Modern English is much the same compared to Anglo-Saxon and we wouldn’t call it a pidgin. And for the same sorts of reasons. Successive Scandinavian occupiers, Danes and then the Normans, imposed their languages on some segments of the population such that English lost most of its grammatical complexity as “native” speakers in different regions found it difficult to communicate and the occupiers probably made use of a debased form of English as a second language for communicating with their native servants and retainers.
The simple answer to Valerie Tarico’s question is that the NT is not written in literary Greek, which was the preserve of an intensively educated social elite. That the question was raised in antiquity is apparent in Origen’s ‘Contra Celsum’ :
1.62 : of the apostles, “in them there was no power of speaking or of giving an ordered narrative by the standards of Greek dialectical or rhetorical arts…The truth of the claim that his teaching is divine would no longer have been self-evident…if the gospel. .were in persuasive words of the wisdom that consists in literary style and composition”.

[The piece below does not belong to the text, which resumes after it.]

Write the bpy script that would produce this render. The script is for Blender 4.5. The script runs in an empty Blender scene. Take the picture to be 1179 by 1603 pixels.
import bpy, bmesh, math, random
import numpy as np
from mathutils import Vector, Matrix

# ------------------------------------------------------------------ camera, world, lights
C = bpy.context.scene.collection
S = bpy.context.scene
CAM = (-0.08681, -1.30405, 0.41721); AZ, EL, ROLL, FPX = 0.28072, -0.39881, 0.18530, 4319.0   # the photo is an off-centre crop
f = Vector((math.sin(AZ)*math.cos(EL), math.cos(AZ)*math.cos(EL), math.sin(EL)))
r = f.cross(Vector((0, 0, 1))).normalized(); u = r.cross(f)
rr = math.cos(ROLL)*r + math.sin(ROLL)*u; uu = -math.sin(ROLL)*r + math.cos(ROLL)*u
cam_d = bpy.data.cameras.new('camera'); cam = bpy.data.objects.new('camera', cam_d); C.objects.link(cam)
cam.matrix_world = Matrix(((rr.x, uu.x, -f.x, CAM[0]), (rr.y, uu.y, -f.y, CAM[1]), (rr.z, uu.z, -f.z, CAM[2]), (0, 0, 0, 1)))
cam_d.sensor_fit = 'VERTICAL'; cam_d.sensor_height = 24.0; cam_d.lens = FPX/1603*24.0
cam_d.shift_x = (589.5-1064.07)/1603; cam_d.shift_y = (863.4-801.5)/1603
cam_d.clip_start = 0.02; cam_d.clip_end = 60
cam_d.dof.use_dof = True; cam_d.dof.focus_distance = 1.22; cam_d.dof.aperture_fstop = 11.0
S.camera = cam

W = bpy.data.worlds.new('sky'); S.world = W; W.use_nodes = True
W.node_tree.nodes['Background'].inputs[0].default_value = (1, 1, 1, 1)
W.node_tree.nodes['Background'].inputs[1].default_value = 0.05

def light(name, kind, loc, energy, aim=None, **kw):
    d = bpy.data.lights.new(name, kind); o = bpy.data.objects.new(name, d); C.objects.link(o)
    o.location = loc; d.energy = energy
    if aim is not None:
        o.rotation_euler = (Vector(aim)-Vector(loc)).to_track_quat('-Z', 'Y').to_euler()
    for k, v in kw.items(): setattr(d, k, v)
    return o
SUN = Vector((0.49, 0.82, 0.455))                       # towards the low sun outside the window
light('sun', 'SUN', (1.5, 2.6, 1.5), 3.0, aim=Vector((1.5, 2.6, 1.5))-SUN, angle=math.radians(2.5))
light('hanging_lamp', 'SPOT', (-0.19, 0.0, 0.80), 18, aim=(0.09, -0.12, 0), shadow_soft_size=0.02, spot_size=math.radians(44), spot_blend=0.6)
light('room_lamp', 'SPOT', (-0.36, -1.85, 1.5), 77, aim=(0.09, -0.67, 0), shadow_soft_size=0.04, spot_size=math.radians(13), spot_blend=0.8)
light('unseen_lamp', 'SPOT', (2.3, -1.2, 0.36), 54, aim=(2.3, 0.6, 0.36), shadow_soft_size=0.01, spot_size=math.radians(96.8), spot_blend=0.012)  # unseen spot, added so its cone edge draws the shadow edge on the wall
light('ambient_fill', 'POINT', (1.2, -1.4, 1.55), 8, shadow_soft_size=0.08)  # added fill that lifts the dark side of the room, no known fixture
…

3.39 : “We also believe in the honest purpose of the authors of the gospels..men who had not learnt the technique taught by the pernicious sophistry of the Greeks, which has great plausibility and cleverness, and who knew nothing of the rhetoric prevalent in the law-courts, could not have invented stories in such a way that their writings were capable in themselves of bringing a man to believe..Jesus chose such men to teach his doctrine that there might be no possible suspicion of plausible sophisms but that..the innocence of the writers’ purpose,which if I may say so was very naive, might be obviously manifest. .The writers were..endowed with divine power, which accomplished far more than seems to be achieved by involved verbosity and stylish constructions, and by a logical argument divided into distinct sections and worked out with Greek technical skill”.
Origen, of course, was a highly-educated man, and used his own ‘Greek technical skill’ to answer objections to the value of the NT raised by his class.